For near-term sea level rise, all eyes are on the Greenland Ice Sheet. Covering the vast majority of the island, the largest body of ice outside of Antarctica is responsible for one-fifth of the oceans’ current elevation gain and projected to add another 10 inches globally, whether we decarbonize or not. Much of our data now comes from satellites, but the earliest ice core samples there—drilling 4550 feet into more than 100,000 years of climate history—come from an elaborate ruse that began in 1959.
“As part of man’s efforts to probe deeper and deeper into the secrets of the universe,” a small party of army engineers selected a site that year for a “city under the ice.” This according to R&D PR film number 6 produced by the US War Office in 1963. It was all about “man’s never-ceasing quest for knowledge.”
Camp Century was built for a population of 200 men and, according to the propaganda film, a plucky young Eskimo sled dog named Mukluk (“strictly against regulation”). It was 800 miles from the North Pole and 150 miles east of Thule Air Base, which supplied it.
Having dug 23 trenches totalling two miles, the engineers covered the tunnels with overlapping corrugated steel arches and snow, then began assembling prefab buildings inside. There was a 10-bed infirmary, a theatre, labs, hobby shops, a chapel and a barber shop. There was a library, a post exchange, a rec hall and an operating room.
It all came at a cost of $8 million in mid-20th century dollars, most of which was the cost of the nuclear reactor they decided to drag up and install as their power system. Camp Century’s PM-2A nuclear reactor was the first of the short-lived US Army Nuclear Power Program’s reactors to produce power, and it was based on naval reactor designs, producing two megawatts. At that time, it was the most valuable cargo ever shipped out of the port of Buffalo.
Scientists then replaced the construction workers and got down to business. In 1960, two Danish boy scouts were selected to serve as ‘Junior Scientific Aides’ and spent five months assisting in the work. One of them even went on to become a geophysicist.
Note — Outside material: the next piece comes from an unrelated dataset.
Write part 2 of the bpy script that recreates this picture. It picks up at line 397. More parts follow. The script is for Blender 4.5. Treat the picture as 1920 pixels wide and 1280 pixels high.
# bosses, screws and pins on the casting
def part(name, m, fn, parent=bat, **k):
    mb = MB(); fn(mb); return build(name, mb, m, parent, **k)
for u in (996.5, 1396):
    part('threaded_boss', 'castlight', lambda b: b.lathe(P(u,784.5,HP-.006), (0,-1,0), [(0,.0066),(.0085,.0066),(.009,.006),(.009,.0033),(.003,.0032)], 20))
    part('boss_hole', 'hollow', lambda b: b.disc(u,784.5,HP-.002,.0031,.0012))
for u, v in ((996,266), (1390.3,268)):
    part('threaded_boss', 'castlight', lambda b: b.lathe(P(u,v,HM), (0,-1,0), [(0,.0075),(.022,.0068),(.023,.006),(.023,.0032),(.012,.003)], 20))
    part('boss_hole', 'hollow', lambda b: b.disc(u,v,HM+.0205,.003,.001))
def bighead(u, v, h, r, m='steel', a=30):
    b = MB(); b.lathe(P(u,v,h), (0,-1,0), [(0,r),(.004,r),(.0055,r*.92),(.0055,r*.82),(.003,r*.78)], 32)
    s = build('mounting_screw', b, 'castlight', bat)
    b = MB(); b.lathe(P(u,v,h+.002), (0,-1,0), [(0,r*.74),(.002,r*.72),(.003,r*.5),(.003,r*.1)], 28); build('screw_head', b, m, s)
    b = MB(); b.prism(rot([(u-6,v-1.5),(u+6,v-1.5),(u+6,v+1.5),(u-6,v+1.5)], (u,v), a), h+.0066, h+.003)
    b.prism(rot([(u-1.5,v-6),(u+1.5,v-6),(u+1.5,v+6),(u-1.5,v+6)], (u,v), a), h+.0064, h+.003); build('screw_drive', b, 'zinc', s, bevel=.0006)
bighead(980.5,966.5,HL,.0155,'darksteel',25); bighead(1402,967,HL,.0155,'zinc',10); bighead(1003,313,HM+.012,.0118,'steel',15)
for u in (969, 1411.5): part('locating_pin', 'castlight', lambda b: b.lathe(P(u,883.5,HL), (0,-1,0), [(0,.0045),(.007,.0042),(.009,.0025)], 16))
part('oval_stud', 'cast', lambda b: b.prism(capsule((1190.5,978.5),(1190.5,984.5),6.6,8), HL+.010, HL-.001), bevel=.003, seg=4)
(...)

The data taken during Camp Century’s seven-year occupation showed that the area had been ice free as early as 400,000 years ago, and its core samples have been revisited in recent years for climate change research.
Still, those of you with experience of High Arctic research stations will note that the whole thing seems a little like overkill. Not least because the Greenland Ice Sheet is in constant motion, spreading outward from its center, so the tunnels required more than a thousand tons of snow and ice removal every year just to keep from closing up. And, indeed, declassified records showed in 1996 that the city under the ice was a pilot for something called Project Iceworm.
The worm in question was a network of tunnels under the Greenland Ice Sheet that would house ‘Iceman’ ICBMs and their launch sites. The thinking was that not only was Greenland close to the USSR, but it would likely survive a first strike. The unanticipated shifting of glacial ice put the kibosh on those plans, and it’s a good thing, too, based on what the declassified records show:
Nobody told the Danes.
Fun historical study of Camp Century – https://www.sciencedirect.com/science/article/abs/pii/S0305748811001071
Oh I love it! “Strategic cooperation” with the island geography. Thanks Dan!